* Information provided
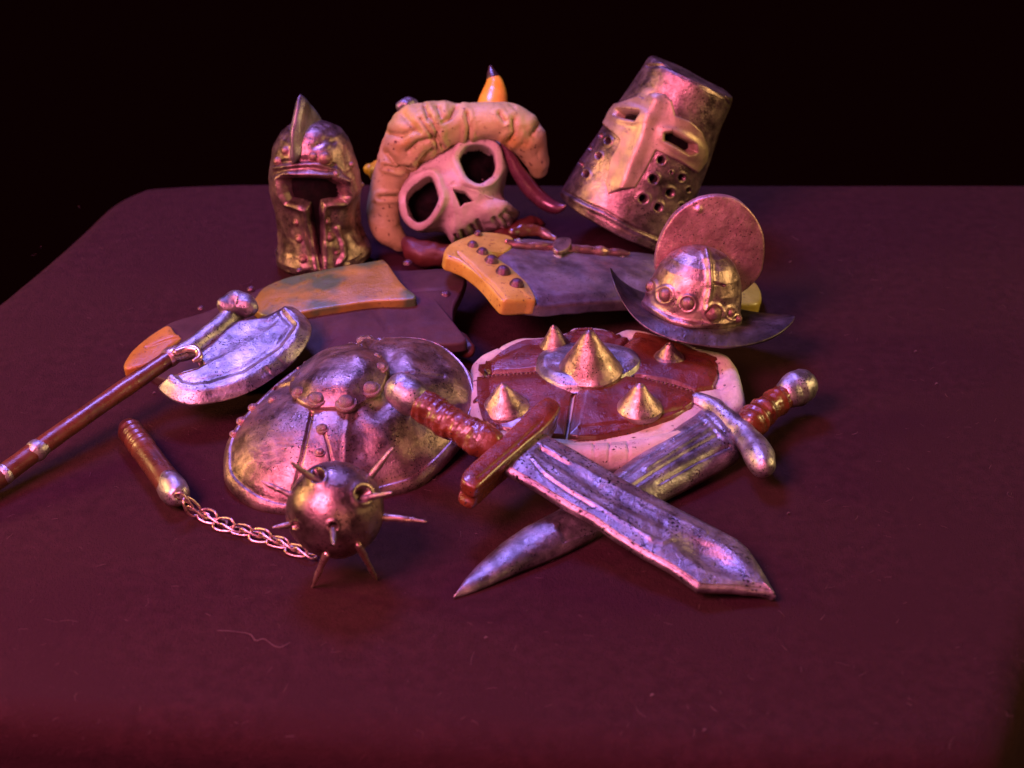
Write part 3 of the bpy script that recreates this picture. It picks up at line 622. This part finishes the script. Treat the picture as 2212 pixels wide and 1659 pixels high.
# ------------------------------------------------------------------ red spiked buckler
c8 = conv(1130, 770, 3.0722); s8 = c8.s
n = unit((.0, -.03, 1)); Pc = atz(*c8((1080, 600))[0], .072)
rt = root('spiked_shield', "round red leather shield with five brass cone spikes and a cracked bone rim", 'shield', atz(1310, 900, 0))
ol = cr(c8((68, 380), (100, 320), (180, 275), (380, 195), (560, 170), (760, 125), (850, 85), (1050, 92), (1140, 118), (1260, 90), (1500, 150), (1750, 235), (1950, 290), (2045, 375), (2095, 540), (2105, 680), (1980, 800), (1750, 900), (1500, 980), (1280, 1030), (1050, 1050), (820, 1040), (560, 1010), (300, 960), (130, 900), (60, 760), (40, 560)), 480)
pf = [(0, 1, -.06), (.02, 0, -.064), (.0, 0, -.055), (-.006, 0, -.03), (-.002, 0, -.010), (.008, 0, .004), (.020, 0, .008), (.034, 0, .004), (.046, 0, -.004)] + [(.05, f, -.006 + .018 * (1 - (1 - f) ** 2)) for f in np.linspace(.01, 1, 120)]
bk = slab(atpl(ol, Pc, n), [Pc], n, pf); q = bk.px; tp = 1.0 * ((bk.P - Pc) @ n > -.02)
bk.D = bk.D + .0025 * fbm(bk.P, 12, 3, 3)
for l in [((980, 960), (1000, 1060), (1005, 1140)), ((1235, 950), (1250, 1040), (1220, 1120)), ((1100, 960), (1090, 1100)), ((1890, 540), (2000, 560)), ((1930, 470), (2050, 480)), ((250, 230), (330, 260))]:
    bk.D = bk.D - .008 * np.exp(-(sd_line(q, c8(*l)) / 1.8) ** 2)
rimn = .006 * fbm(bk.P, 9, 2, 21); bk.D = bk.D + rimn * (np.arange(len(pf)) < 10)[:, None]
bk.obj('bone_rim', M['rimbone'], rt, merge=True)
bk.face = np.ones_like(bk.face) * tp; bk.D = bk.D + .004
cen = (940, 450); 
pans = [[cen, (540, 420), (330, 440), (105, 462), (105, 395), (270, 290), (410, 222), (560, 185), (760, 145), (850, 98), (1050, 102), (1180, 135), (1250, 190), (1130, 300)],
        [cen, (1140, 300), (1262, 185), (1290, 115), (1500, 168), (1750, 250), (1905, 325), (1915, 480), (1880, 560), (1750, 578), (1560, 520), (1340, 480)],
        [cen, (1340, 492), (1560, 532), (1750, 590), (1720, 690), (1580, 780), (1450, 830), (1250, 890), (1000, 935), (860, 945), (785, 930), (810, 780), (835, 630)],
        [cen, (820, 625), (795, 780), (770, 930), (500, 910), (270, 870), (110, 800), (75, 650), (85, 520), (105, 472), (330, 452), (540, 432)]]
for i, pp in enumerate(pans):
    po = c8(*pp); d = sd_poly(q, po); ex = .007 * sm(0, -26, d) + .0025 * fbm(bk.P, 14, 2, 30 + i) - .003 * np.exp(-(sd_line(q, c8((880, 880), (1300, 830), (1650, 720))) / 3) ** 2)
    pn = plate(bk, d, .006, 3.5, ex); pn.obj('leather_panel', M['red'], rt, keep=pn.keep)
bk.D = bk.D + .010
wl = cr(c8((545, 420), (570, 330), (680, 280), (860, 250), (1050, 245), (1250, 290), (1330, 370), (1320, 440), (1220, 500), (1100, 550), (960, 590), (840, 608), (700, 590), (590, 520)), 80)
d = sd_poly(q, wl); wa = plate(bk, d, .008, 5, .013 * sm(0, -22, d) - .008 * sm(20, 0, sd_ell(q, c8((950, 415))[0], 235 * s8, 80 * s8)) + .003 * fbm(bk.P, 20, 2, 4)); wa.obj('washer', M['steel'], rt, keep=wa.keep)
def cone(base, apex, rpx, seed, surf):
    pb_, _ = surf.at(c8(base)[0]); u = upp(pb_); pa = atd(c8(apex), np.array([dep(pb_) - .03]))[0]
    ax_ = np.array((0.0, 0, 1)); hh = (proj(pb_[None])[0, 1] - c8(apex)[0, 1]) * u / math.cos(math.radians(30.5))
    lean = (c8(apex)[0, 0] - proj(pb_[None])[0, 0]) * u
    axv = np.array((lean, 0, hh)); A_ = unit(axv); S_ = unit(np.cross(A_, np.array((0, -1.0, 0)))); F2 = np.cross(S_, A_); F2 = F2 if F2[1] < 0 else -F2
    r = rpx * s8 * u; L_ = np.linalg.norm(axv)
    s = lathe(pb_ - A_ * .012, A_, S_, F2, [(r * 1.02, 0), (r * 1.04, .012), (r * .96, .018), (r * .76, L_ * .30 + .01), (r * .45, L_ * .64 + .01), (r * .20, L_ * .92 + .01), (r * .10, L_ + .008), (0, L_ + .012)], 72, 60)
    s.clay(.0018, 26, 3, seed); s.obj('cone_spike', M['brass'], rt, merge=True)
cone((955, 405), (937, 108), 238, 1, wa)
for b_, a_, r_, i in [((318, 690), (295, 505), 182, 2), ((1325, 690), (1320, 508), 168, 3), ((690, 235), (676, 72), 122, 4), ((1545, 325), (1545, 200), 112, 5)]: cone(b_, a_, r_, i, bk)
for seam in [[(1360, 470), (1480, 500), (1600, 530), (1740, 575)], [(160, 458), (300, 446), (420, 436), (540, 424)], [(790, 150), (850, 100), (960, 90)]]:
    for p in cr(seam, 13, False): rivet(bk, c8(tuple(p))[0], 11 * s8, rt, 'red', 1., 'stitch')
report(rt)

# ------------------------------------------------------------------ front sword
cA = conv(1080, 900, 2.3284); sA = cA.s; cG = conv(930, 880, 3.8807)
Pt = atz(*cA((1890, 1290))[0], .026); Pg = atz(*cA((470, 470))[0], .135)
ax = unit(Pt - Pg); n = np.cross(ax, np.cross(UP, ax)); n = unit(n)
rt = root('red_hilted_sword', "sword with red wrapped grip, red crossguard and broad pitted violet-grey blade, lying on top", 'sword', atz(1350, 1160, 0))
bo_ = [(470, 288), (548, 335), (600, 368), (780, 465), (1000, 600), (1200, 705), (1400, 812), (1560, 895), (1680, 958), (1742, 1012), (1800, 1095), (1860, 1195), (1906, 1282), (1880, 1270), (1660, 1245), (1450, 1238), (1420, 1215), (1300, 1130), (1150, 1050), (1000, 958), (850, 850), (700, 770), (520, 655), (368, 572), (300, 520), (390, 400)]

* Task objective
Write out each line again precisely as it appears, skipping every picture.

* Result of this exercise
Write part 3 of the bpy script that recreates this picture. It picks up at line 622. This part finishes the script. Treat the picture as 2212 pixels wide and 1659 pixels high.
# ------------------------------------------------------------------ red spiked buckler
c8 = conv(1130, 770, 3.0722); s8 = c8.s
n = unit((.0, -.03, 1)); Pc = atz(*c8((1080, 600))[0], .072)
rt = root('spiked_shield', "round red leather shield with five brass cone spikes and a cracked bone rim", 'shield', atz(1310, 900, 0))
ol = cr(c8((68, 380), (100, 320), (180, 275), (380, 195), (560, 170), (760, 125), (850, 85), (1050, 92), (1140, 118), (1260, 90), (1500, 150), (1750, 235), (1950, 290), (2045, 375), (2095, 540), (2105, 680), (1980, 800), (1750, 900), (1500, 980), (1280, 1030), (1050, 1050), (820, 1040), (560, 1010), (300, 960), (130, 900), (60, 760), (40, 560)), 480)
pf = [(0, 1, -.06), (.02, 0, -.064), (.0, 0, -.055), (-.006, 0, -.03), (-.002, 0, -.010), (.008, 0, .004), (.020, 0, .008), (.034, 0, .004), (.046, 0, -.004)] + [(.05, f, -.006 + .018 * (1 - (1 - f) ** 2)) for f in np.linspace(.01, 1, 120)]
bk = slab(atpl(ol, Pc, n), [Pc], n, pf); q = bk.px; tp = 1.0 * ((bk.P - Pc) @ n > -.02)
bk.D = bk.D + .0025 * fbm(bk.P, 12, 3, 3)
for l in [((980, 960), (1000, 1060), (1005, 1140)), ((1235, 950), (1250, 1040), (1220, 1120)), ((1100, 960), (1090, 1100)), ((1890, 540), (2000, 560)), ((1930, 470), (2050, 480)), ((250, 230), (330, 260))]:
    bk.D = bk.D - .008 * np.exp(-(sd_line(q, c8(*l)) / 1.8) ** 2)
rimn = .006 * fbm(bk.P, 9, 2, 21); bk.D = bk.D + rimn * (np.arange(len(pf)) < 10)[:, None]
bk.obj('bone_rim', M['rimbone'], rt, merge=True)
bk.face = np.ones_like(bk.face) * tp; bk.D = bk.D + .004
cen = (940, 450); 
pans = [[cen, (540, 420), (330, 440), (105, 462), (105, 395), (270, 290), (410, 222), (560, 185), (760, 145), (850, 98), (1050, 102), (1180, 135), (1250, 190), (1130, 300)],
        [cen, (1140, 300), (1262, 185), (1290, 115), (1500, 168), (1750, 250), (1905, 325), (1915, 480), (1880, 560), (1750, 578), (1560, 520), (1340, 480)],
        [cen, (1340, 492), (1560, 532), (1750, 590), (1720, 690), (1580, 780), (1450, 830), (1250, 890), (1000, 935), (860, 945), (785, 930), (810, 780), (835, 630)],
        [cen, (820, 625), (795, 780), (770, 930), (500, 910), (270, 870), (110, 800), (75, 650), (85, 520), (105, 472), (330, 452), (540, 432)]]
for i, pp in enumerate(pans):
    po = c8(*pp); d = sd_poly(q, po); ex = .007 * sm(0, -26, d) + .0025 * fbm(bk.P, 14, 2, 30 + i) - .003 * np.exp(-(sd_line(q, c8((880, 880), (1300, 830), (1650, 720))) / 3) ** 2)
    pn = plate(bk, d, .006, 3.5, ex); pn.obj('leather_panel', M['red'], rt, keep=pn.keep)
bk.D = bk.D + .010
wl = cr(c8((545, 420), (570, 330), (680, 280), (860, 250), (1050, 245), (1250, 290), (1330, 370), (1320, 440), (1220, 500), (1100, 550), (960, 590), (840, 608), (700, 590), (590, 520)), 80)
d = sd_poly(q, wl); wa = plate(bk, d, .008, 5, .013 * sm(0, -22, d) - .008 * sm(20, 0, sd_ell(q, c8((950, 415))[0], 235 * s8, 80 * s8)) + .003 * fbm(bk.P, 20, 2, 4)); wa.obj('washer', M['steel'], rt, keep=wa.keep)
def cone(base, apex, rpx, seed, surf):
    pb_, _ = surf.at(c8(base)[0]); u = upp(pb_); pa = atd(c8(apex), np.array([dep(pb_) - .03]))[0]
    ax_ = np.array((0.0, 0, 1)); hh = (proj(pb_[None])[0, 1] - c8(apex)[0, 1]) * u / math.cos(math.radians(30.5))
    lean = (c8(apex)[0, 0] - proj(pb_[None])[0, 0]) * u
    axv = np.array((lean, 0, hh)); A_ = unit(axv); S_ = unit(np.cross(A_, np.array((0, -1.0, 0)))); F2 = np.cross(S_, A_); F2 = F2 if F2[1] < 0 else -F2
    r = rpx * s8 * u; L_ = np.linalg.norm(axv)
    s = lathe(pb_ - A_ * .012, A_, S_, F2, [(r * 1.02, 0), (r * 1.04, .012), (r * .96, .018), (r * .76, L_ * .30 + .01), (r * .45, L_ * .64 + .01), (r * .20, L_ * .92 + .01), (r * .10, L_ + .008), (0, L_ + .012)], 72, 60)
    s.clay(.0018, 26, 3, seed); s.obj('cone_spike', M['brass'], rt, merge=True)
cone((955, 405), (937, 108), 238, 1, wa)
for b_, a_, r_, i in [((318, 690), (295, 505), 182, 2), ((1325, 690), (1320, 508), 168, 3), ((690, 235), (676, 72), 122, 4), ((1545, 325), (1545, 200), 112, 5)]: cone(b_, a_, r_, i, bk)
for seam in [[(1360, 470), (1480, 500), (1600, 530), (1740, 575)], [(160, 458), (300, 446), (420, 436), (540, 424)], [(790, 150), (850, 100), (960, 90)]]:
    for p in cr(seam, 13, False): rivet(bk, c8(tuple(p))[0], 11 * s8, rt, 'red', 1., 'stitch')
report(rt)

# ------------------------------------------------------------------ front sword
cA = conv(1080, 900, 2.3284); sA = cA.s; cG = conv(930, 880, 3.8807)
Pt = atz(*cA((1890, 1290))[0], .026); Pg = atz(*cA((470, 470))[0], .135)
ax = unit(Pt - Pg); n = np.cross(ax, np.cross(UP, ax)); n = unit(n)
rt = root('red_hilted_sword', "sword with red wrapped grip, red crossguard and broad pitted violet-grey blade, lying on top", 'sword', atz(1350, 1160, 0))
bo_ = [(470, 288), (548, 335), (600, 368), (780, 465), (1000, 600), (1200, 705), (1400, 812), (1560, 895), (1680, 958), (1742, 1012), (1800, 1095), (1860, 1195), (1906, 1282), (1880, 1270), (1660, 1245), (1450, 1238), (1420, 1215), (1300, 1130), (1150, 1050), (1000, 958), (850, 850), (700, 770), (520, 655), (368, 572), (300, 520), (390, 400)]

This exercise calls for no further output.